§ **Entries**

========

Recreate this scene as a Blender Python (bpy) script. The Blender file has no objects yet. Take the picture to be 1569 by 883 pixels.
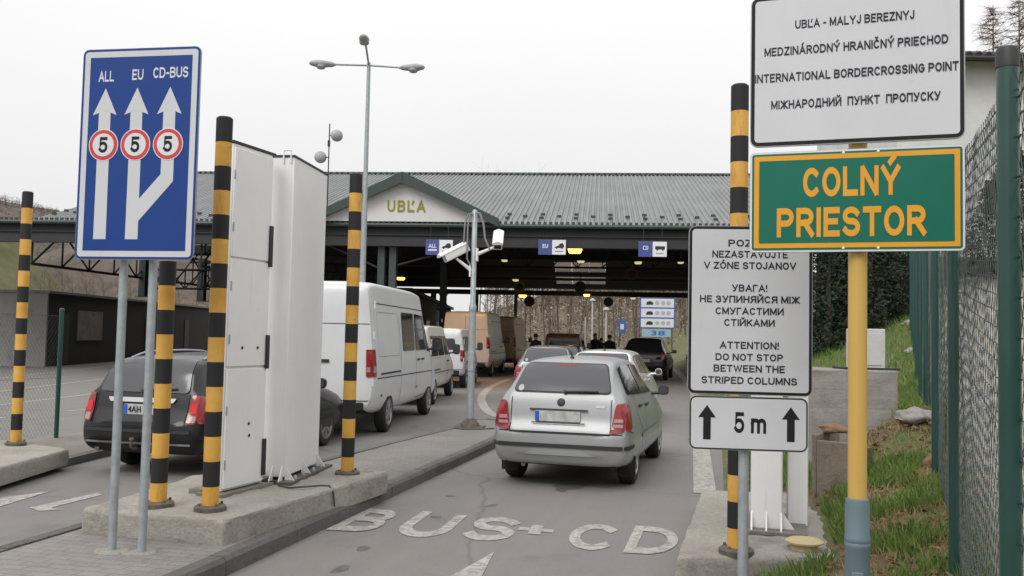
import bpy, bmesh, math, random
from mathutils import Vector, Matrix, noise
from mathutils.bvhtree import BVHTree
R = math.radians
rnd = random.Random(7)
scene = bpy.context.scene
col = scene.collection

# ------------------------------------------------------------------ camera
F, PW, PH, CAMZ = 1400.0, 1569.0, 883.0, 1.7
cd = bpy.data.cameras.new('camera')
cd.sensor_width = 36.0
cd.lens = 36.0 * F / PW
cd.clip_start, cd.clip_end = 0.05, 3000
cam = bpy.data.objects.new('camera', cd)
col.objects.link(cam)
CM = Matrix.Rotation(R(90 + 2.95), 3, 'X') @ Matrix.Rotation(R(1.2), 3, 'Z')
cam.matrix_world = Matrix.Translation((0, 0, CAMZ)) @ CM.to_4x4()
scene.camera = cam

def ray(px, py):
    return CM @ Vector(((px - PW / 2) / F, -(py - PH / 2) / F, -1))
def gz(px, py, z=0.0):            # point of the view ray at height z
    d = ray(px, py); t = (z - CAMZ) / d.z
    return Vector((0, 0, CAMZ)) + d * t
def gy(px, py, y):                # point of the view ray at distance y
    d = ray(px, py)
    return Vector((0, 0, CAMZ)) + d * (y / d.y)

# ------------------------------------------------------------------ light
w = bpy.data.worlds.new('World'); scene.world = w; w.use_nodes = True
nt = w.node_tree
bg = nt.nodes['Background']
sky = nt.nodes.new('ShaderNodeTexSky'); sky.sky_type = 'NISHITA'; sky.sun_disc = False
sky.sun_elevation = R(44); sky.sun_rotation = R(212); sky.air_density = 2; sky.dust_density = 5
hs = nt.nodes.new('ShaderNodeHueSaturation'); hs.inputs['Saturation'].default_value = 0.12
nt.links.new(sky.outputs[0], hs.inputs['Color'])
# the overcast layer: an even grey-white cloud deck, brighter overhead than at the horizon, mixed over the clear sky
tc = nt.nodes.new('ShaderNodeTexCoord'); sx = nt.nodes.new('ShaderNodeSeparateXYZ')
nt.links.new(tc.outputs['Generated'], sx.inputs[0])
ramp = nt.nodes.new('ShaderNodeMapRange')
ramp.inputs['From Min'].default_value = 0.12; ramp.inputs['From Max'].default_value = 0.9
ramp.inputs['To Min'].default_value = 8.9; ramp.inputs['To Max'].default_value = 15.0
nt.links.new(sx.outputs['Z'], ramp.inputs['Value'])
nz = nt.nodes.new('ShaderNodeTexNoise'); nz.inputs['Scale'].default_value = 2.2; nz.inputs['Detail'].default_value = 4
nt.links.new(tc.outputs['Generated'], nz.inputs['Vector'])
nr = nt.nodes.new('ShaderNodeMapRange'); nr.inputs['To Min'].default_value = 0.94; nr.inputs['To Max'].default_value = 1.06
nt.links.new(nz.outputs['Fac'], nr.inputs['Value'])
mu = nt.nodes.new('ShaderNodeMath'); mu.operation = 'MULTIPLY'
nt.links.new(ramp.outputs[0], mu.inputs[0]); nt.links.new(nr.outputs[0], mu.inputs[1])
cc = nt.nodes.new('ShaderNodeCombineColor')
for i, k in enumerate((1.0, 0.995, 1.0)):
    m_ = nt.nodes.new('ShaderNodeMath'); m_.operation = 'MULTIPLY'; m_.inputs[1].default_value = k
    nt.links.new(mu.outputs[0], m_.inputs[0]); nt.links.new(m_.outputs[0], cc.inputs[i])
mx = nt.nodes.new('ShaderNodeMix'); mx.data_type = 'RGBA'; mx.inputs[0].default_value = 0.93
nt.links.new(hs.outputs[0], mx.inputs[6]); nt.links.new(cc.outputs[0], mx.inputs[7])
nt.links.new(mx.outputs[2], bg.inputs['Color'])
bg.inputs['Strength'].default_value = 0.10

sd = bpy.data.lights.new('sun', 'SUN'); sd.energy = 1.5; sd.angle = R(30); sd.color = (1, 0.975, 0.94)
so = bpy.data.objects.new('sun', sd); col.objects.link(so)
so.rotation_euler = (R(46), 0, R(-32))     # from behind and left of the camera, 44 degrees up

scene.view_settings.view_transform = 'Standard'
scene.view_settings.look = 'None'
scene.view_settings.exposure = 0.0
scene.view_settings.gamma = 1.0
scene.cycles.use_denoising = True
scene.cycles.max_bounces = 6

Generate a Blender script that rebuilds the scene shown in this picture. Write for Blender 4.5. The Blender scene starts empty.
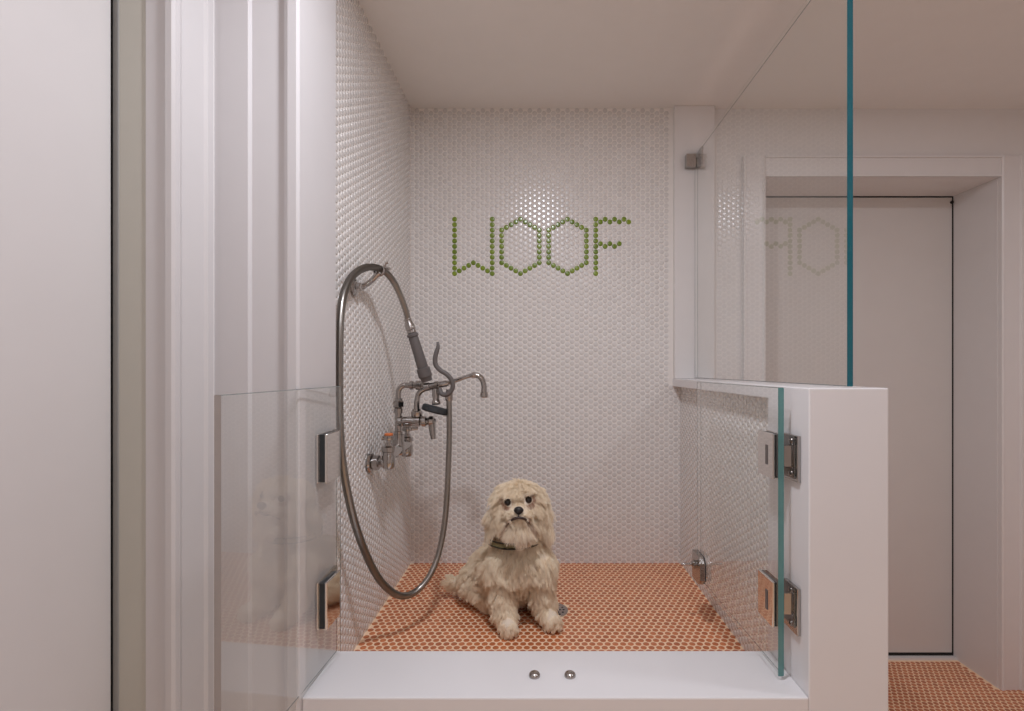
import bpy, bmesh, math, random
import numpy as np
from mathutils import Vector, Matrix

random.seed(7); rng = np.random.default_rng(11)
SC = bpy.context.scene
COL = SC.collection
EYE = 1.219            # camera height over the hall floor
F = 500.0; VX, VY = 538.0, 369.0
SHF = EYE - .741       # shower floor height
CEIL = EYE + .993
PITCH = .0207

def P(px, py, d):      # a point measured on the photo, d metres in front of the camera
    return Vector(((px - VX) * d / F, d, EYE - (py - VY) * d / F))

# ------------------------------------------------------------------ materials
def new_mat(name):
    m = bpy.data.materials.new(name); m.use_nodes = True
    nt = m.node_tree; b = nt.nodes['Principled BSDF']
    return m, nt, b
def N(nt, typ, **kw):
    n = nt.nodes.new(typ)
    for k, v in kw.items():
        if k == 'inputs':
            for i, x in v.items(): n.inputs[i].default_value = x
        else: setattr(n, k, v)
    return n
def L(nt, a, b): nt.links.new(a, b)
def paint(name, rgb, rough=.45, spec=.4, bump=.02, scale=60, metal=0, coat=0, var=.02):
    m, nt, b = new_mat(name)
    b.inputs['Roughness'].default_value = rough
    b.inputs['Metallic'].default_value = metal
    b.inputs['Specular IOR Level'].default_value = spec
    b.inputs['Coat Weight'].default_value = coat
    tc = N(nt, 'ShaderNodeTexCoord')
    nz = N(nt, 'ShaderNodeTexNoise', inputs={'Scale': scale, 'Detail': 3.0})
    L(nt, tc.outputs['Object'], nz.inputs['Vector'])
    cr = N(nt, 'ShaderNodeValToRGB')
    cr.color_ramp.elements[0].color = (*[c*(1-var) for c in rgb], 1)
    cr.color_ramp.elements[1].color = (*[min(1, c*(1+var)) for c in rgb], 1)
    L(nt, nz.outputs['Fac'], cr.inputs['Fac']); L(nt, cr.outputs['Color'], b.inputs['Base Color'])
    if bump:
        bp = N(nt, 'ShaderNodeBump', inputs={'Strength': bump, 'Distance': .002})
        L(nt, nz.outputs['Fac'], bp.inputs['Height']); L(nt, bp.outputs['Normal'], b.inputs['Normal'])
    return m
def tile_mat(name, a, b_, rough=.22, coat=.3):
    m, nt, b = new_mat(name)
    g = N(nt, 'ShaderNodeNewGeometry')
    cr = N(nt, 'ShaderNodeValToRGB')
    cr.color_ramp.elements[0].color = (*a, 1); cr.color_ramp.elements[1].color = (*b_, 1)
    L(nt, g.outputs['Random Per Island'], cr.inputs['Fac']); L(nt, cr.outputs['Color'], b.inputs['Base Color'])
    b.inputs['Roughness'].default_value = rough
    b.inputs['Coat Weight'].default_value = coat; b.inputs['Coat Roughness'].default_value = .12
    return m
def glass_mat(name, tint, f0=.043):
    m, nt, b = new_mat(name); nt.nodes.remove(b)
    out = nt.nodes['Material Output']
    g = N(nt, 'ShaderNodeNewGeometry')
    dot = N(nt, 'ShaderNodeVectorMath', operation='DOT_PRODUCT')
    L(nt, g.outputs['Incoming'], dot.inputs[0]); L(nt, g.outputs['Normal'], dot.inputs[1])
    ab = N(nt, 'ShaderNodeMath', operation='ABSOLUTE'); L(nt, dot.outputs['Value'], ab.inputs[0])
    om = N(nt, 'ShaderNodeMath', operation='SUBTRACT', inputs={0: 1.0}); L(nt, ab.outputs[0], om.inputs[1])
    pw = N(nt, 'ShaderNodeMath', operation='POWER', inputs={1: 5.0}); L(nt, om.outputs[0], pw.inputs[0])
    ma = N(nt, 'ShaderNodeMath', operation='MULTIPLY_ADD', inputs={1: 1-f0, 2: f0}); L(nt, pw.outputs[0], ma.inputs[0])
    tr = N(nt, 'ShaderNodeBsdfTransparent', inputs={'Color': (*tint, 1)})
    gl = N(nt, 'ShaderNodeBsdfGlossy', inputs={'Roughness': 0.0, 'Color': (1, 1, 1, 1)})
    mx = N(nt, 'ShaderNodeMixShader')
    # both faces of the thin sheet together: 2F / (1 + F), carried by the entry face
    d2 = N(nt, 'ShaderNodeMath', operation='MULTIPLY', inputs={1: 2.0}); L(nt, ma.outputs[0], d2.inputs[0])
    p1 = N(nt, 'ShaderNodeMath', operation='ADD', inputs={1: 1.0}); L(nt, ma.outputs[0], p1.inputs[0])
    dv = N(nt, 'ShaderNodeMath', operation='DIVIDE'); L(nt, d2.outputs[0], dv.inputs[0]); L(nt, p1.outputs[0], dv.inputs[1])
    fr = N(nt, 'ShaderNodeMath', operation='SUBTRACT', inputs={0: 1.0}); L(nt, g.outputs['Backfacing'], fr.inputs[1])
    fc_ = N(nt, 'ShaderNodeMath', operation='MULTIPLY'); L(nt, dv.outputs[0], fc_.inputs[0]); L(nt, fr.outputs[0], fc_.inputs[1])
    L(nt, fc_.outputs[0], mx.inputs[0]); L(nt, tr.outputs[0], mx.inputs[1]); L(nt, gl.outputs[0], mx.inputs[2])
    L(nt, mx.outputs[0], out.inputs['Surface'])
    return m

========

§ **Exercise brief**
Give back exactly the lines from the top of the records to the line containing "return Vector((0, 0, CAMZ)) + d * (y", both included, and no pictures.

§ **Response for this exercise**
Recreate this scene as a Blender Python (bpy) script. The Blender file has no objects yet. Take the picture to be 1569 by 883 pixels.
import bpy, bmesh, math, random
from mathutils import Vector, Matrix, noise
from mathutils.bvhtree import BVHTree
R = math.radians
rnd = random.Random(7)
scene = bpy.context.scene
col = scene.collection

# ------------------------------------------------------------------ camera
F, PW, PH, CAMZ = 1400.0, 1569.0, 883.0, 1.7
cd = bpy.data.cameras.new('camera')
cd.sensor_width = 36.0
cd.lens = 36.0 * F / PW
cd.clip_start, cd.clip_end = 0.05, 3000
cam = bpy.data.objects.new('camera', cd)
col.objects.link(cam)
CM = Matrix.Rotation(R(90 + 2.95), 3, 'X') @ Matrix.Rotation(R(1.2), 3, 'Z')
cam.matrix_world = Matrix.Translation((0, 0, CAMZ)) @ CM.to_4x4()
scene.camera = cam

def ray(px, py):
    return CM @ Vector(((px - PW / 2) / F, -(py - PH / 2) / F, -1))
def gz(px, py, z=0.0):            # point of the view ray at height z
    d = ray(px, py); t = (z - CAMZ) / d.z
    return Vector((0, 0, CAMZ)) + d * t
def gy(px, py, y):                # point of the view ray at distance y
    d = ray(px, py)
    return Vector((0, 0, CAMZ)) + d * (y / d.y)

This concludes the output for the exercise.